Como é que vocês se sustentam viajando?
Temos basicamente duas fontes de renda: juros de investimentos e aluguel de apartamento. Também recorremos, eventualmente, a experiências de "work exchange" (troca de trabalho por hospedagem/alimentação) _ fizemos uma vez na Malásia e acabamos de fazer outra numa fazenda sustentável no interior do Camboja. Isso dá uma estabilizada no orçamento. Estamos abertos a patrocínio.
O que significa "viajar barato"? Como se alimentam, se hospedam, se deslocam? Quanto vocês calculam que gastam por mês para sobreviver?
Nós privilegiamos, na maioria das vezes, os custos mais baixos para tudo _ temos um vídeo, no nosso canal do YouTube, sobre 10 dicas de economia para viajar barato. Por exemplo:
Alimentação - Procuramos restaurantes locais ou de comidas de rua (quanto menos turístico, melhor) e, quando possível, compramos no mercado e preparamos nossa própria refeição.
Hospedagem - Usamos ferramentas de busca (Hostelworld, Airbnb e Trivago) e comparamos entre os três para ver os preços mais baratos. Já ficamos várias vezes em hostels, com quartos compartilhados.
Deslocamento - Os trechos curtos, de dois a três quilômetros (às vezes bem mais), normalmente fazemos a pé. Para trechos mais longos também conferimos o que sai mais barato no aplicativo Rome2rio. E, sendo voo, pesquisamos no Skyscanner, que indica os dias e horários mais baratos para o destino que se quer.
Ainda assim, estamos gastando mais do que o previsto: média de R$ 6 mil/mês para o casal, incluindo todos os custos.
Qual o lugar mais bacana que visitaram? Qual o mais curioso? Há algum para onde não voltariam jamais?

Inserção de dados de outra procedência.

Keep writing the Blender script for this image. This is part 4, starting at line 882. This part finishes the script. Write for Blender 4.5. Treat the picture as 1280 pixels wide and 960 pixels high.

As ilhas das Filipinas são sensacionais! Boracay, Palawan e Coron têm praias das mais lindas que já vimos! O lugar mais curioso talvez seja na praia de Phra Nang, na Tailândia, onde há uma gruta cheia de oferendas de pênis de todos os tamanhos, cores e formatos, em homenagem à deusa hindu da fertilidade que teria morrido ali.
O que vocês tiram de aprendizado dessa viagem até agora?
A nossa viagem começou em setembro de 2017 com a peregrinação pelo Caminho de Santiago. Escolhemos esse trekking como símbolo da nossa transição de modelo de vida. E nos 800 quilômetros de caminhada se tem bastante tempo para pensar na vida... De lá pra cá, confirmamos duas lições: não precisamos de muito pra viver bem, consumindo menos, acumulando menos bens e vivendo mais experiências; não importa a distância de um objetivo, de um projeto ou de um sonho. Caminhando passo a passo, dia após dia, se constrói um caminho. E o caminho geralmente não vai ser fácil!